A Helpful Product Guide

Crafty Sew & So break down sewing pattern envelopes to help new-starters and beginners to sew their own garments! Let’s get stuck in…

Using sewing patterns is a great starting point when learning to sew your own clothes.  The patterns are designed and drafted ready for you to use, and companies like Crafty Sew & So provide tons of advice and support to help you sew your first garment with confidence!  Once you have picked out the pattern you want to make, the first step is reading – and understanding- the information on the pattern envelope.  Let me guide you through all the useful things you will find, so you can move on to the next steps of your project.  Not all envelopes will be the same layout, but they should all include the same information once you know what to look for.

The first thing to note is that these are quite a lot of different pieces of information on the pattern envelope.  You will see the sizes for body measurements, and sometimes you will see the finished garment measurements too; you’ll find recommendations for the kinds of fabrics to make the garment in and the amount of fabric required for the different sizes.  Plus, you’ll find drawings of the possible variations and any haberdashery required.  If you are using a pattern from one of the major sewing companies, you might also find all this information in French or Spanish.

All this can be very overwhelming, so I’m going to break it all down for you – so you know what information you need, when you need it and how to use it.


The Drawings (Technical Images)

The technical drawings allow you to see the design details of the garment that might not be clear on the sample photos.  You can easily see where things like the darts fit, if pockets are included and where you will need to put any ‘fastenings’ (zips, buttons, hooks) on the garment.  The technical drawings will also show you the variations included in the pattern, for example any options for necklines or skirt styles.

These technical drawings should be fairly accurate but they will only be in one size so I find its best to use both them and the finished garment photos to get a clear idea how a garment will look once it’s been made up.



The measurements on the back of the envelope will be for your body measurements and also the finished measurements of the garment when it is finished.  These are both important measurements but you will use them in different ways.

You will need to take accurate body measurements when sewing for yourself – not too tight and not too lose.  When you’ve got your measurements you will find the pattern size which is closest to them to determine which size you will need to cut out to sew.

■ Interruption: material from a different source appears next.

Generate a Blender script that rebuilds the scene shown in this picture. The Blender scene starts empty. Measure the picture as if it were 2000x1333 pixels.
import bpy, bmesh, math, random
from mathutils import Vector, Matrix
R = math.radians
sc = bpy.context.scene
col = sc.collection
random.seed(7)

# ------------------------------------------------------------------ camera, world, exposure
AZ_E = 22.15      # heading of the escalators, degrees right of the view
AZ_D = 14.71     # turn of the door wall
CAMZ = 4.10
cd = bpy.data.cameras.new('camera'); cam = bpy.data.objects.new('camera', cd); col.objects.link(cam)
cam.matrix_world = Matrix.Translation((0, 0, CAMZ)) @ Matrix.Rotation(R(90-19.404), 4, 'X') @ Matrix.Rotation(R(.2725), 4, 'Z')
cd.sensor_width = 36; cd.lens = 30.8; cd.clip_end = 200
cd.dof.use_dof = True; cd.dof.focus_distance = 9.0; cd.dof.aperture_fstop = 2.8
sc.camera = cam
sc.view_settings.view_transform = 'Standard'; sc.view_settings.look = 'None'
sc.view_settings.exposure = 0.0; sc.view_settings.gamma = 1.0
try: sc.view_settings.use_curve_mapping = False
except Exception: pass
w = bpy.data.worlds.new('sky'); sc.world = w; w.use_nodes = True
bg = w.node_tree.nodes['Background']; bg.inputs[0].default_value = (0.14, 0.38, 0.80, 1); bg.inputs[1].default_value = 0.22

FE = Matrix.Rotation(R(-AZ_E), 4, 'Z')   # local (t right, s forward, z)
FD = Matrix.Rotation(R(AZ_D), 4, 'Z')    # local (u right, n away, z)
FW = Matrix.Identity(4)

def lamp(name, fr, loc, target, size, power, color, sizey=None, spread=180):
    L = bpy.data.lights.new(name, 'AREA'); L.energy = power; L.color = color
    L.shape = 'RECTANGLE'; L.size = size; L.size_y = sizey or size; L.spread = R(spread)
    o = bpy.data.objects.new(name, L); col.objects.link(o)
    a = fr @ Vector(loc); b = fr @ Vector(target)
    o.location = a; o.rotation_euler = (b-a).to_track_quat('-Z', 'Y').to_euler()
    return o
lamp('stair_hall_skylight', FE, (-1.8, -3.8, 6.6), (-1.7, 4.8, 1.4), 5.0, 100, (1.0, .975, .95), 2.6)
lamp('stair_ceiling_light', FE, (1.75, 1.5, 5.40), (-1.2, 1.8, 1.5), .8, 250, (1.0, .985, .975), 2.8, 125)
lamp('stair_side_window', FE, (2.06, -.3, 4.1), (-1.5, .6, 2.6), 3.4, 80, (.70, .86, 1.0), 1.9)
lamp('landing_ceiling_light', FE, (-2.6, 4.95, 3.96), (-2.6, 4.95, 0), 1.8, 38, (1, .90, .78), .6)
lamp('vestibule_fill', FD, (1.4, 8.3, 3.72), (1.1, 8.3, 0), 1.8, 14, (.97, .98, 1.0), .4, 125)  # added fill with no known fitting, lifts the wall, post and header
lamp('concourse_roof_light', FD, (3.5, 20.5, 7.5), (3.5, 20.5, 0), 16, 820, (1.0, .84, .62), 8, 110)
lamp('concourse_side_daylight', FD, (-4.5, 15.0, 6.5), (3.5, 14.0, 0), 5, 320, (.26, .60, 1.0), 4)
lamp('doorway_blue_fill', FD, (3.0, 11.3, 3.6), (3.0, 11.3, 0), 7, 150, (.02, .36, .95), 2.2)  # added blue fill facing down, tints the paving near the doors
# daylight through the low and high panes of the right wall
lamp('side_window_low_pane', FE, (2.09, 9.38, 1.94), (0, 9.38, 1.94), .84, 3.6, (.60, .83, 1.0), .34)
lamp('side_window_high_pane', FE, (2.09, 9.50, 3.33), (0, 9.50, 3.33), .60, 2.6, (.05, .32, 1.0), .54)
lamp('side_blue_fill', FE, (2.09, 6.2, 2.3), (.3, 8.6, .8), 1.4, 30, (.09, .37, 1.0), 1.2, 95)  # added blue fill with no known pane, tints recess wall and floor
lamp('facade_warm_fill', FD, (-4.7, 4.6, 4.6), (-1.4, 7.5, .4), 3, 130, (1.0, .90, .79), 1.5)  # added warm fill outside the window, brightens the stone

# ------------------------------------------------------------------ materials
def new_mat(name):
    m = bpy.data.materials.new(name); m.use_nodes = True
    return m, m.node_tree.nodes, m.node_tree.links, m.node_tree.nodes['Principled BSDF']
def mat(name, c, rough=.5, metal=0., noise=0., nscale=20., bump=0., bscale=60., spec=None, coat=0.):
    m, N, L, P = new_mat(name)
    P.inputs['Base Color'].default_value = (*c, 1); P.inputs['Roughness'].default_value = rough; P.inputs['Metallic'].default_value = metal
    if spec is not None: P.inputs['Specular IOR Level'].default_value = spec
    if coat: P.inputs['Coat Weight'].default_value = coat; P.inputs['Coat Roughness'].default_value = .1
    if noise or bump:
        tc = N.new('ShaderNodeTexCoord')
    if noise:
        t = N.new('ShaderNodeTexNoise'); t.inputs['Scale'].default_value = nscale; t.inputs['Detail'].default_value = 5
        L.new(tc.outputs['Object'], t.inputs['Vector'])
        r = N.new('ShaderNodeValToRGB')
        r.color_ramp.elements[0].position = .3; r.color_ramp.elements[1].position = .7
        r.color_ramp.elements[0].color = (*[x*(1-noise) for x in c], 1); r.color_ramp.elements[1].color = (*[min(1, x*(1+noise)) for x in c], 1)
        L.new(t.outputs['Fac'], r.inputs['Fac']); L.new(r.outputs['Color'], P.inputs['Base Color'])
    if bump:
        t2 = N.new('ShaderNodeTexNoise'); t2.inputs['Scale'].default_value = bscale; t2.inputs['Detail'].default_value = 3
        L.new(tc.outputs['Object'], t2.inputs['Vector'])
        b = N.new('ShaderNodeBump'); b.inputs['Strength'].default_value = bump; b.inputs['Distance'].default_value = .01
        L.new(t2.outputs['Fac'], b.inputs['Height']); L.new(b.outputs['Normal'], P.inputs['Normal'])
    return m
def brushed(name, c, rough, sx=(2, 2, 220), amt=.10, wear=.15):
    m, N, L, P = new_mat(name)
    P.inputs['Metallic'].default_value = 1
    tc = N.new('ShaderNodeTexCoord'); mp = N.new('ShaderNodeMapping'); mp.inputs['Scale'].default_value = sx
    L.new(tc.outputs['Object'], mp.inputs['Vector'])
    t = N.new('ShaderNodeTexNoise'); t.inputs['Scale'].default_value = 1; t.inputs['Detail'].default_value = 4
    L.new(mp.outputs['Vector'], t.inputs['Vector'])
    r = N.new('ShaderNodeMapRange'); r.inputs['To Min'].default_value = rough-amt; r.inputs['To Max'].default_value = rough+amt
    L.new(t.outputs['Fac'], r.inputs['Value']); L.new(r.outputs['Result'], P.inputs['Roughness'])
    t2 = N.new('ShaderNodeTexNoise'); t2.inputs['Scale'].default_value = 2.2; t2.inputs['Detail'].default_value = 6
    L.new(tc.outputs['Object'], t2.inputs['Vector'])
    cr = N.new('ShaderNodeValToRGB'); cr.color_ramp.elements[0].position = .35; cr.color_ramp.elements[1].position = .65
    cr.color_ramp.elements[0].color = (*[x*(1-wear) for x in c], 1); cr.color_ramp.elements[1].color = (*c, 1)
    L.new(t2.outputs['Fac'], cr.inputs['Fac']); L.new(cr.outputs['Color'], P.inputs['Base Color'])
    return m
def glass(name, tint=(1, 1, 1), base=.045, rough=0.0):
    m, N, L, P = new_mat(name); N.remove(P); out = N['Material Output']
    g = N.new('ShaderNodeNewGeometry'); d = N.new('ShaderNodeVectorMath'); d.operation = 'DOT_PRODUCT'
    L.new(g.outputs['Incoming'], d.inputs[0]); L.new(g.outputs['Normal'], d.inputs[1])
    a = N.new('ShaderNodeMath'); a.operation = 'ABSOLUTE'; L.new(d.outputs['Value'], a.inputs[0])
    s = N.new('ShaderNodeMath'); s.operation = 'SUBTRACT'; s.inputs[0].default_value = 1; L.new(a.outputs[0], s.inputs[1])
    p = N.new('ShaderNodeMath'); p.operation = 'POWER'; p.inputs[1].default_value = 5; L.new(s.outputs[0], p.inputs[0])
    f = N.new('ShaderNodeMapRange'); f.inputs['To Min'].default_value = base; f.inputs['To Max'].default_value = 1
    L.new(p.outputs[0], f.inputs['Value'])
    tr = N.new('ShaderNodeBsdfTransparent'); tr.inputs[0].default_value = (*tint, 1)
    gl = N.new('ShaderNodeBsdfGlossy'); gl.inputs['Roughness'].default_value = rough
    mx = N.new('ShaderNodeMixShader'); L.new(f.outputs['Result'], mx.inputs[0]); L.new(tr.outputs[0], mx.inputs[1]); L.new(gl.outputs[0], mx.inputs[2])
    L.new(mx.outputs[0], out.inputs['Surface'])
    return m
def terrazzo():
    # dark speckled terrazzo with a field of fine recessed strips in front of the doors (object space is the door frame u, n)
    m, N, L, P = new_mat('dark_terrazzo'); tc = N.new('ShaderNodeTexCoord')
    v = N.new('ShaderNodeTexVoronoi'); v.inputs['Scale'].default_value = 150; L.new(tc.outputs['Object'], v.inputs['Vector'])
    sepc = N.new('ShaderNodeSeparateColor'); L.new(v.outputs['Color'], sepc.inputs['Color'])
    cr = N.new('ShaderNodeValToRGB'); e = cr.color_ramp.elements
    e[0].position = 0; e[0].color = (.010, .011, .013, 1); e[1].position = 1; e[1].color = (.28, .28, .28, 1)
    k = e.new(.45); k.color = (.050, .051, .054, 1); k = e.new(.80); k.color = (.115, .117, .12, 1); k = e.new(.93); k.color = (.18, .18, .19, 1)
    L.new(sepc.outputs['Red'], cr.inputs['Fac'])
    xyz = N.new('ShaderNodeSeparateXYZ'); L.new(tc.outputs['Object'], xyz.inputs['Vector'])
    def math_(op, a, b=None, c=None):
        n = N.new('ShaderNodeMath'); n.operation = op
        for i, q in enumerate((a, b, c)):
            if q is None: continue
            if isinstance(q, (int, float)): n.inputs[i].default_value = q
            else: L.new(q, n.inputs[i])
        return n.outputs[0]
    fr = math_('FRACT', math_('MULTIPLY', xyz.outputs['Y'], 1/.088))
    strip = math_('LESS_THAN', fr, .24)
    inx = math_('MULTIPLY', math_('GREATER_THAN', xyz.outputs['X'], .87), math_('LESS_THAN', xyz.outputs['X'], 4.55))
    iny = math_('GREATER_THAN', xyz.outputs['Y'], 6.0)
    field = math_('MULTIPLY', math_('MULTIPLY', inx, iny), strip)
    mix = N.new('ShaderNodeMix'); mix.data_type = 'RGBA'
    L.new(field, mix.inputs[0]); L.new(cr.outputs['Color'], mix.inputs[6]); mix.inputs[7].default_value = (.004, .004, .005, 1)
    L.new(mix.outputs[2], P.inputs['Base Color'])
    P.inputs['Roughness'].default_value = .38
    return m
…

Often people fall between sizes, this is very normal, the solution is to grade between sizes using a pencil and a curved line to draw on your new cutting line.

It’s important to understand that your dressmaking size will not be the same as your high street size, and may even vary between pattern companies.  This is why we’ve lost the normal 8-22 sizes on our patterns and use 1-8, to make you measure yourself and determine which size you’ll need to cut. 

The ‘finished garment measurements’ are there to give you an idea of how the garment will fit once it’s made up.  The difference between the two measurements is called the ‘ease’ and is very important.  A pattern with lots of ease (+4”) will be loose fitting.  A pattern with a small amount of ease (+1-3”) will be close fitting. A garment with little (1”) or negative ease (-1 to 0”) will be tight fitting (eg a swimming costume).  The modelled image on the front of the packet should give you an idea of the fit intended by the designer. 


Fabrics and Notions

The ‘recommended fabrics’ listed on the pattern will guide you to which types will give the finished garment the intended style.  Some suit woven fabric, some are drafted for stretch jersey.  If you are a beginner it is especially to follow the advice from the designer so you’re not struggling with the wrong fabric.  It is so disheartening to spend hours on a project but not like the finish because of the fabric you’ve chosen.

If you’re not sure, have a word with your fabric seller. An experienced sewer will be able to help you choose something perfect.

You will also see the ‘fabric requirements’ on the back of the envelope.  This tells you the quantity of fabric needed for your pattern.  This can vary on a pattern depending on size you make, the version you choose and the width of the fabric. Buy at least the amount suggested on the back of the envelope, it’s not worth running out if you make a mistake!

Fabric comes in roughly two widths, 110cm/44” wide and 150cm/60” wide.  There will be some slight variation on the roll, but don’t worry, you can round up or down by a few centre meters for the widths without making a difference to the project length.

Before you leave the fabric shop, make sure to grab any ‘notions’ listed on the back of the envelope too!  ‘Notions’ are things like buttons, zips, elastics and any trims you may need.  You don’t want to get all the way home and realise you’ve forgotten something important.